I suspect one day cloud platforms, standards, licenses etc. will converge enough so that you are running the same technology in private and public cloud stacks. Possibly AWS will provide an on-premise cloud stack, or a provider will start letting you install your own cloud platform as already mentioned. At least with this last one, the enterprise is finally free of the need to actually deal with hardware. What will we call infrastructure specialists then!?

The default answer is that IT’s vision is to provide hybrid or “multi-cloud” environments but not many people can actually articulate what that means, how it can be achieved, and why business users should care.

In the last post in this series we’ll look at the ways forward.

How to fix your private cloud – Part 3

In the past two blogs we’ve looked at the inertia of Enterprise IT and the issues with use-case development for private cloud.

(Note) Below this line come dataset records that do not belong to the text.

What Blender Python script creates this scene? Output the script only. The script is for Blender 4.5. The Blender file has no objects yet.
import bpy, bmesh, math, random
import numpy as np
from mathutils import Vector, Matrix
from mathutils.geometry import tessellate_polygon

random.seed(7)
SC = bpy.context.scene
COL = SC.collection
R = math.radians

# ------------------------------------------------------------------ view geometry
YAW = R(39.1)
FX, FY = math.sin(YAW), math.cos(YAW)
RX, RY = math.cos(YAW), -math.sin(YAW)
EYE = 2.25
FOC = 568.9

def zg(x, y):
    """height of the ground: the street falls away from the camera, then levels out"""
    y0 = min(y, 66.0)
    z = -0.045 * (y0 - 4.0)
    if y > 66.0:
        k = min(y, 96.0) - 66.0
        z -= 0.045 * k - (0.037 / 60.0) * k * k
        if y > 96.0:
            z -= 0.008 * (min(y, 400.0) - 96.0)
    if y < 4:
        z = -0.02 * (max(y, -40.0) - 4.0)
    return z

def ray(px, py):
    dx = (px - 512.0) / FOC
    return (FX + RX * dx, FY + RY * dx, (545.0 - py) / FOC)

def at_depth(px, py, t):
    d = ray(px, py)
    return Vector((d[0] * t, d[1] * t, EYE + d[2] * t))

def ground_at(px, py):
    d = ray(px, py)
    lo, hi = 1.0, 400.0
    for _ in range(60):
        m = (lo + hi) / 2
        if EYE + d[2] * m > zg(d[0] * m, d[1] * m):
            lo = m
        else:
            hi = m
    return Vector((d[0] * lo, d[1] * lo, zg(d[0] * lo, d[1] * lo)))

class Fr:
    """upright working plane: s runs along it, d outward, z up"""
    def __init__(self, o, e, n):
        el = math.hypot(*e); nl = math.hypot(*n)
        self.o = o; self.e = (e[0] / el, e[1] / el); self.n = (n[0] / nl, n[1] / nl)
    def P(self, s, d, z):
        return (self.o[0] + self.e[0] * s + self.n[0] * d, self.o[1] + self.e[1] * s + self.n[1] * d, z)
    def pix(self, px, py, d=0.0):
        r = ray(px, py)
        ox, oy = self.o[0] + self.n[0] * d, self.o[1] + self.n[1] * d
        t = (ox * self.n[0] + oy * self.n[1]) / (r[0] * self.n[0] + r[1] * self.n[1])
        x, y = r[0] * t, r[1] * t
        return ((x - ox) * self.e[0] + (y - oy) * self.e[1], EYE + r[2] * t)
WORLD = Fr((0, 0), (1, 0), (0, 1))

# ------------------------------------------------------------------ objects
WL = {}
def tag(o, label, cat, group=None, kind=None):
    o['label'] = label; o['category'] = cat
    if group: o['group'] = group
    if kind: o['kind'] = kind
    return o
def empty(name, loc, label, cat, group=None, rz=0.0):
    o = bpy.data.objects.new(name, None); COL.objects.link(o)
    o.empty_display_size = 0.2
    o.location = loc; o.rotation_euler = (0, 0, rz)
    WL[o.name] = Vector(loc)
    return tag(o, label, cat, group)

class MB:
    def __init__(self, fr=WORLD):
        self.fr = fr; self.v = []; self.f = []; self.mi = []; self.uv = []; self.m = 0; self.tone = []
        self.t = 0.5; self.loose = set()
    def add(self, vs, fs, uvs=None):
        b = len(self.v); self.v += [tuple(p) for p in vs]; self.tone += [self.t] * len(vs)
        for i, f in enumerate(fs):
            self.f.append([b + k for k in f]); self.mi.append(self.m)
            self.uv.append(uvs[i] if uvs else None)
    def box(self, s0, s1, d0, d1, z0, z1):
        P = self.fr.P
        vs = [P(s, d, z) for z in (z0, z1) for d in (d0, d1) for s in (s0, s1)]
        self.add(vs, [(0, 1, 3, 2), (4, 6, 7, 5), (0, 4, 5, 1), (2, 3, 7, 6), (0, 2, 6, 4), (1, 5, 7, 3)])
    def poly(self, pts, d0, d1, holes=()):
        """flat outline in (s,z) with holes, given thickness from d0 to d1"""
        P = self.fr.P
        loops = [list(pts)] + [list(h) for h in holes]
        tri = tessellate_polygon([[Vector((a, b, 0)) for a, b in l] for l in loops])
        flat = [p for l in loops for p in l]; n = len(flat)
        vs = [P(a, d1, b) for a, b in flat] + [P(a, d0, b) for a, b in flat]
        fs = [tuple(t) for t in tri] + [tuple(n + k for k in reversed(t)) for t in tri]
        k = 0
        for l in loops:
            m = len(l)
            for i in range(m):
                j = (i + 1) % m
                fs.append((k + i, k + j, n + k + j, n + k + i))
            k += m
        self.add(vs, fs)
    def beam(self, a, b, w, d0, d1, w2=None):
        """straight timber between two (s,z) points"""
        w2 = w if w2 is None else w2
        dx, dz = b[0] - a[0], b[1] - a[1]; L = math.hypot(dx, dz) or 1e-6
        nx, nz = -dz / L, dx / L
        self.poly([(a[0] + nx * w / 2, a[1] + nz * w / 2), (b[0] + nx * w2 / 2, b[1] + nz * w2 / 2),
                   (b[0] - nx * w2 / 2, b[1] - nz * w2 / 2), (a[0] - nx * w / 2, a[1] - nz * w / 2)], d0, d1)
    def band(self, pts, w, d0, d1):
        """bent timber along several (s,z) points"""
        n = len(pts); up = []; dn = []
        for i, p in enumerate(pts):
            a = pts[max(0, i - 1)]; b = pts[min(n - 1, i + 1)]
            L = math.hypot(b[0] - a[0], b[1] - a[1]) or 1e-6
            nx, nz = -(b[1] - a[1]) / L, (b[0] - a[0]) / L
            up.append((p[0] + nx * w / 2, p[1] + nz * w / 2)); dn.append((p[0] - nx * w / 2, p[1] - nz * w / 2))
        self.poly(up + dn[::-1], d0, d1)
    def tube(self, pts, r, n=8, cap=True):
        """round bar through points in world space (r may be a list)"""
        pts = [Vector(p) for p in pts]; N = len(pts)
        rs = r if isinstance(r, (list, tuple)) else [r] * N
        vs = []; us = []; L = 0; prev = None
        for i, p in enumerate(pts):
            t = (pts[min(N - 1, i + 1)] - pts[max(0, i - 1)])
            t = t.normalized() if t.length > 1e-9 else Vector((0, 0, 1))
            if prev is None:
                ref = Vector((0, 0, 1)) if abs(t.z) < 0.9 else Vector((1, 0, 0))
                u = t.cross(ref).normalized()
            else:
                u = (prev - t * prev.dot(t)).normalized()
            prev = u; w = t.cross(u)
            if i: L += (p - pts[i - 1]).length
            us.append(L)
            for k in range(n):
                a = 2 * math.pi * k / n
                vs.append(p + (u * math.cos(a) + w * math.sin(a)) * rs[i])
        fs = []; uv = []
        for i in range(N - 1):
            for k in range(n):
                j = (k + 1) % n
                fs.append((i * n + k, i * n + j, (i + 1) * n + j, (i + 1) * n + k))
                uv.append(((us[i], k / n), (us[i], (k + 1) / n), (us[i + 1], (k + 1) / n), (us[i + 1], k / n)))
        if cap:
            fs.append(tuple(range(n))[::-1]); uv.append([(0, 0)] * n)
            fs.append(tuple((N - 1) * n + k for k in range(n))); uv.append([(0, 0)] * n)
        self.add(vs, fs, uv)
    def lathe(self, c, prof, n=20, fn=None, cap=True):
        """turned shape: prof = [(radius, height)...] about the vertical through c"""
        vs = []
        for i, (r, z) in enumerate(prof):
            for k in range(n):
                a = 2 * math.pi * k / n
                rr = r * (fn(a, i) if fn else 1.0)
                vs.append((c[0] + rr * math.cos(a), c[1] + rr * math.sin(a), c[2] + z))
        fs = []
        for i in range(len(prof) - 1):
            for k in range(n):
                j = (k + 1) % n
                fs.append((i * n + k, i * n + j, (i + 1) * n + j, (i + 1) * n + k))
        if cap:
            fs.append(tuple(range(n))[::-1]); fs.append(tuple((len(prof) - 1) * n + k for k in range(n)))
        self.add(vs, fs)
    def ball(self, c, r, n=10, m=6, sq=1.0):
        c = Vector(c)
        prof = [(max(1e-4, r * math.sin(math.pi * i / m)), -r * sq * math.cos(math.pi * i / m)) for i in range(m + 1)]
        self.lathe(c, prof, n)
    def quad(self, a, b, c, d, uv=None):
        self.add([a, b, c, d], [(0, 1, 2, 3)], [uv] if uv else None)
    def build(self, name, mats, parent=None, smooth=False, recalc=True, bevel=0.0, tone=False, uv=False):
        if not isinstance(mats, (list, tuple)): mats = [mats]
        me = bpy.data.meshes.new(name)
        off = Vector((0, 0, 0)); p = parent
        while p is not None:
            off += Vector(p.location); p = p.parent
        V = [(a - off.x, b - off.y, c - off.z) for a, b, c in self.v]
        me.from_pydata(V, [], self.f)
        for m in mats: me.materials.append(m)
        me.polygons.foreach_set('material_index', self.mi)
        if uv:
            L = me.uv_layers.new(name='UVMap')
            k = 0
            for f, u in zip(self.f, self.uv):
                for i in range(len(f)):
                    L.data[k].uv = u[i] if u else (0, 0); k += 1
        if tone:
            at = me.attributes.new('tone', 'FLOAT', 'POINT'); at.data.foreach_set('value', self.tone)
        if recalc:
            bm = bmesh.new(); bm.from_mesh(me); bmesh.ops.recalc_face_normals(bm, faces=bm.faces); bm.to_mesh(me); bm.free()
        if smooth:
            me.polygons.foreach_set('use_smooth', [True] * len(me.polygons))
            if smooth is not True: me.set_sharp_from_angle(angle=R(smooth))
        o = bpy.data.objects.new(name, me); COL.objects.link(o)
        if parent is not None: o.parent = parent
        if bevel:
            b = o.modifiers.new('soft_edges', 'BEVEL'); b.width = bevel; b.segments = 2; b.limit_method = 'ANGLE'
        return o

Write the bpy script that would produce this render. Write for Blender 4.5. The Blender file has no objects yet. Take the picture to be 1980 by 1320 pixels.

Today it’s the business case.

Business cases are typically written for, and approved by, senior management who don’t fully understand technology – its possibilities and limitations. They use IT services more than most demographics and always want the latest tech – for themselves at least!

So what is the business case for private cloud?

Is it to increase revenue? Possibly, in some indirect not-so-obvious way.

Is it to decrease costs? Not at all, unless you were really inefficient to begin with. It does reduce the transaction cost of establishing a new platform but that is but one smallish component of a projects cost. Building a private cloud requires a big upfront investment with no immediate return, a real “field of dreams” situation. Cloud is about speed, automation, self-service and a little experimentation.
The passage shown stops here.